When to use Explicit: a "fleet trigger" scene that should only fire on one race's network; a broadcast-target action you want scoped to a subset of networks; or anti-mistake pinning so a future edit can't silently widen the scope.

Out-of-scope actions. Switching to a smaller Explicit scope flags existing rows that now target out-of-scope devices with an "out of scope" warning chip and a red border; Save attempts but the server returns HTTP 400 with the offending row highlighted.

Deleted network in an Explicit scope. The sidebar shows an amber dot next to the scene; opening it surfaces the stale id with a remove-X. The runtime soft-filters the missing id; if all ids were stale, broadcasts are recorded as degraded (error="scope_resolved_empty") rather than silently widening back to "every gateway".

Fan-out indicator. When a scene's broadcasts will hit 2+ gateways, a green "Fan-out: N gateways" pill appears under the header (hover for the names). LoRa airtime stays the same as a single-network broadcast — workers run in parallel.

For the wire-format details + degradation rules table see multi-network.md §"Scene broadcast scope".

Measured run-time alongside estimates

After a successful run, the cost badges extend with an "actual: NNN ms" fragment:

≈ 3 pkts · 84 B · 12 ms · actual: 47 ms

The "≈ X ms" is the estimated LoRa airtime (Semtech AN1200.13). The "actual: NNN ms" is the measured wall-clock duration of that action on the most recent run (USB latency, gateway LBT backoff, host-side overhead). A hover tooltip shows the breakdown:

Last run: 47 ms wall-clock (estimate 12 ms · +35 ms overhead).

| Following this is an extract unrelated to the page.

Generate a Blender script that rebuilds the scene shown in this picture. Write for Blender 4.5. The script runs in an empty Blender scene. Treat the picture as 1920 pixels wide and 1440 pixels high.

The actual values stick until you load a different scene, create a new draft, or run the same scene again. Edits don't invalidate them — the estimate side updates live, but "actual" keeps the last run's data so you can compare before/after tweaks.


Common scene-editor pitfalls

"Run reports OK but nothing happens"

  • The action targeted a group with no capable devices. The editor's cap filter prevents this in new scenes, but old scenes may predate it — re-edit and the dropdown tells you which groups have the capability.
  • The target devices are offline. The runner doesn't know that — refresh the device table (Get Status) to see who's reachable.
  • The target devices are still in offset mode from a previous Offset Group(linear/etc.) and the current action is normal. Insert an Offset Group(mode=none, children=[…]) — see Clearing offset mode.

"Scene editor says I have unsaved changes but I just saved"

A successful save resets the unsaved-changes flag. If the prompt fires anyway, you've changed something since (added a character, dragged an action, …). The dirty check is byte-exact on the canonical scene shape; even whitespace in the label counts.

"The cost badge says ≈ 50 ms airtime but my scene takes 5 seconds"

The cost badge shows radio airtime. Delays (Delay action) and host-side inter-action gaps aren't included. Delays + airtime is roughly your end-to-end run time.


Limits

  • Actions per scene: 20 (configurable in scenes_service.py).
  • Children per offset_group: 16.
  • Brightness: 0–255.
  • Effect parameters: 0–255 each.
  • Group ids: 1–254 (0 is Unconfigured, 255 is broadcast).
  • Preset ids: 0–255.

For gateway / OTA / network-level limits see Firmware updates and Multi-Network.